De opstand in de Rif is anno 2017 weer helemaal terug met de Al-Hirak al-Shaabi, ofwel de ‘Volksbeweging’, die op gang kwam na de dood van visverkoper Mohsen Fikri eind oktober vorig jaar in Al Hoceima. De dood van Fikri was wreed en bizar, zoals alleen verhalen uit de Rif dat kunnen zijn. De 31-jarige vishandelaar sprong in de bak van een vuilniswagen om nog iets te redden van zijn geconfisqueerde lading zwaardvis die er op last van de lokale visinspectie in werd gegooid. Fikri werd met het afval samengeperst door het hydraulische systeem. De zwaardvis, een bedreigde vis die valt onder internationale vangstbeperkingen, was vrijwel zeker buiten het seizoen gevangen en dus illegale handel. Fikri had een verhitte woordenwisseling gehad met een haveninspecteur. De zaak rook naar gerommel met vangstcertificaten, omkoping en machtsmisbruik. Praktijken van onrecht en corruptie die in heel Marokko aan de orde van de dag zijn. Alleen in dit geval was een gruwelijke dood een vonk in een kruitvat van een regio waar de onvrede als een veenbrand sluimerde.
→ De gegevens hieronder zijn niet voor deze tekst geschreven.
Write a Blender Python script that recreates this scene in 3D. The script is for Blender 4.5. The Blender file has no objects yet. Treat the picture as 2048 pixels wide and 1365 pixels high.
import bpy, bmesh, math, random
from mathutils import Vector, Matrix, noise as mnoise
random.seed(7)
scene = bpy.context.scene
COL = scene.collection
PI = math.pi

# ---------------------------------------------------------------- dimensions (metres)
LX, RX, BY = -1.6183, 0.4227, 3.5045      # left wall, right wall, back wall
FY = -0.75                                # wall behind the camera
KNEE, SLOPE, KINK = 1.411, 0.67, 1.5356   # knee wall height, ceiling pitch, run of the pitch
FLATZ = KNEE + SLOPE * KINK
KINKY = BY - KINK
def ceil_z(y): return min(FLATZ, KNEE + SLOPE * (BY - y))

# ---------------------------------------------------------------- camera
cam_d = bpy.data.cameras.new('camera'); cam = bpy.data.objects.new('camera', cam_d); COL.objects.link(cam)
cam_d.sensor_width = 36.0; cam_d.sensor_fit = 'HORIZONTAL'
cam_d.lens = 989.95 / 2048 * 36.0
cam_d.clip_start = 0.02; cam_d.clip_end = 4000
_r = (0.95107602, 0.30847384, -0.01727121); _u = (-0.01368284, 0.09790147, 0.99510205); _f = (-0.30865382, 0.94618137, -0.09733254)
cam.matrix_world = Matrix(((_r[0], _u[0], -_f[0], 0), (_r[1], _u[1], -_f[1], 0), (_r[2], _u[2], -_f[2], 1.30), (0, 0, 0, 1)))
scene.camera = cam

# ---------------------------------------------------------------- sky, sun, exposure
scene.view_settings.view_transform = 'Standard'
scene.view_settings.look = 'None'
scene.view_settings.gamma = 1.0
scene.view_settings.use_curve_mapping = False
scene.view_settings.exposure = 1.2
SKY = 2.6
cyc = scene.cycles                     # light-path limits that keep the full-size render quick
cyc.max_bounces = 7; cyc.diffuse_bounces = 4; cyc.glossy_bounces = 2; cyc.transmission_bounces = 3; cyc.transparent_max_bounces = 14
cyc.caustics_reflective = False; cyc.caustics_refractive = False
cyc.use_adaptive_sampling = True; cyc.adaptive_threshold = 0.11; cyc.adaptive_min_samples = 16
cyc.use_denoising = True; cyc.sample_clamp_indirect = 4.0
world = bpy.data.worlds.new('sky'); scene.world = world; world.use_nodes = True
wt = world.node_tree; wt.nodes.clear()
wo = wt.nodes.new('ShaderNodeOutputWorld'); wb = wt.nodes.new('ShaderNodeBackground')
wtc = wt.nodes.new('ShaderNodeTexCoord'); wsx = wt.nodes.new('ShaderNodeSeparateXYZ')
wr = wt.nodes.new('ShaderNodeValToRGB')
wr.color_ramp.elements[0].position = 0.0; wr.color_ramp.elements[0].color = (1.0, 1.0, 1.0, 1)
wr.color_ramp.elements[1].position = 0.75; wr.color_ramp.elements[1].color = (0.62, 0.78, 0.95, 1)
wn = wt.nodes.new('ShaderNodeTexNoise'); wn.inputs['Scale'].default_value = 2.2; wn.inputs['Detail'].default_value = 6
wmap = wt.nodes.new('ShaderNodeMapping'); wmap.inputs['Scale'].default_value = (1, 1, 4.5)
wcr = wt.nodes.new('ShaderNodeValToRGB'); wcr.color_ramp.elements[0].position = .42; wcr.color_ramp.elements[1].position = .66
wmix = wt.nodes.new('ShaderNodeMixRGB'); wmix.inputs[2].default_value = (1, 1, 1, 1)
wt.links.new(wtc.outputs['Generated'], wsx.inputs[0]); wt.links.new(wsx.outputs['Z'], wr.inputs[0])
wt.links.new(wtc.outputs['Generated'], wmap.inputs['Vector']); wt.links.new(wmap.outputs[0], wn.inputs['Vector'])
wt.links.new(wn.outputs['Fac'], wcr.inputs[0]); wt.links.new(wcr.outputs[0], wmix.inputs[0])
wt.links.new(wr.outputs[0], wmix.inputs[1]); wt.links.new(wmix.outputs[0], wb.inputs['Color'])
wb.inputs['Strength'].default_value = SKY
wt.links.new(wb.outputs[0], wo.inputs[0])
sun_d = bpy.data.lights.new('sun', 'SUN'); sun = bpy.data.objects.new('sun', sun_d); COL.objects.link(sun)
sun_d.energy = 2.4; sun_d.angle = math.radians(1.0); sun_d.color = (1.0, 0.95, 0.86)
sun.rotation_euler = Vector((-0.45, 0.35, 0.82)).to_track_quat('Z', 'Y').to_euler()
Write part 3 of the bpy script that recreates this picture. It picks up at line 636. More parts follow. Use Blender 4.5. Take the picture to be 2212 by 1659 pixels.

Al Hoceima, het havenstadje van zestigduizend zielen, trok woedend de straat op uit protest tegen de dood van Fikri. De Riffijnse geest kwam uit de fles: het protest breidde zich uit naar andere steden in de Rif en kreeg meer organisatorische ruggengraat. Er kwam een aanvoerder, Nasser Zafzafi (39), werkloos, eenvoudig maar goed gebekt en niet vrij van charisma. Kortom, iemand die het protest een geloofwaardig gezicht gaf. Zafzafi sprak de menigte gloedvol toe. Compleet met een portret van Abdelkrim op de achtergrond en toegezwaaid door Riffijnse vlaggen (rood, witte ruit daarin een groene ster en maan). Er werden nu ook eisen op tafel gelegd die veel verder strekten dan het berechten van de verantwoordelijken voor de dood van de ongelukkige vishandelaar: werk voor de werklozen, een economisch ontwikkelingsplan, een universiteit in Al Hoceima, een ziekenhuis met gespecialiseerde kankerbehandeling, meer erkenning van Riffijnse Berber-cultuur en -taal, en meer en betere wegen.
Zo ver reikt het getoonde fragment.